The Allegretto quasi Menuetto is in typical minuet form. A stately dance in the minor mode is followed by several variants. This section ends with pizzicatos in the cello. A contrasting trio possesses some qualities of music by Robert Schumann, Brahms's mentor. The minuet music returns exactly as before.
Brahms' finale is a fugue marked Allegro. The piano introduces the subject in the bass register. This is answered first in the cello and then in the treble register of the piano. Melodic similarities between this fugue subject and one composed by Bach in his Art of Fugue have been noticed by several scholars. This subject is developed by means of several fugal techniques, including inversion and stretto (close imitation of the fugue subject). —Antoine Lederlin
Paganini:
Niccolò Paganini was the most celebrated virtuoso of the violin of the nineteenth century, if not the entirety of classical music. His works represent a great leap forward for violin technique, showing with glittering pyrotechnics the wide range of capability of the instrument and the modern violinist.

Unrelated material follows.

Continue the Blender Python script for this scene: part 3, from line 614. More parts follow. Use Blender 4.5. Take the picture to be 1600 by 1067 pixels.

He kept his secrets closely guarded and engaged in friendly rivalries with other virtuosos of his time, like Heinrich Wilhelm Ernst.
In the same way that we might consider Saint-Saëns’ “Introduction and Rondo Capriccioso” to be the ultimate manifestation of “Frenchness” in music, these “Moses” variations by Paganini (on a theme by Rossini) could be considered the equivalent for Italian style. Starting with a beautiful bel canto operatic melody, the subsequent variations waste no time in becoming playful and theatrical in a charming, light-hearted, operatic (opera buffa), quintessentially “Italian” way. The mixture of Rossini and Paganini is a delightful recipe indeed and the ending is a real show-stopper, perfectly designed to bring an audience to its feet.
Paganini was known for his dramatic theatricality as well as his virtuosity. A favorite trick of his was to break the top three strings of his violin during a concert, leaving only the G—then he would play an encore on the remaining string, of which his "Variations on the G String on Rossini's 'Moses'" (referring to the operatic master's "Moses in Egypt'') was the most famous. The original title for this piece includes the term “Variazioni di Bravura,” which captures its spectacular, extroverted character. Whether in its original version for violin, or in this version for cello, it remains one of his most popular and dazzling showpieces.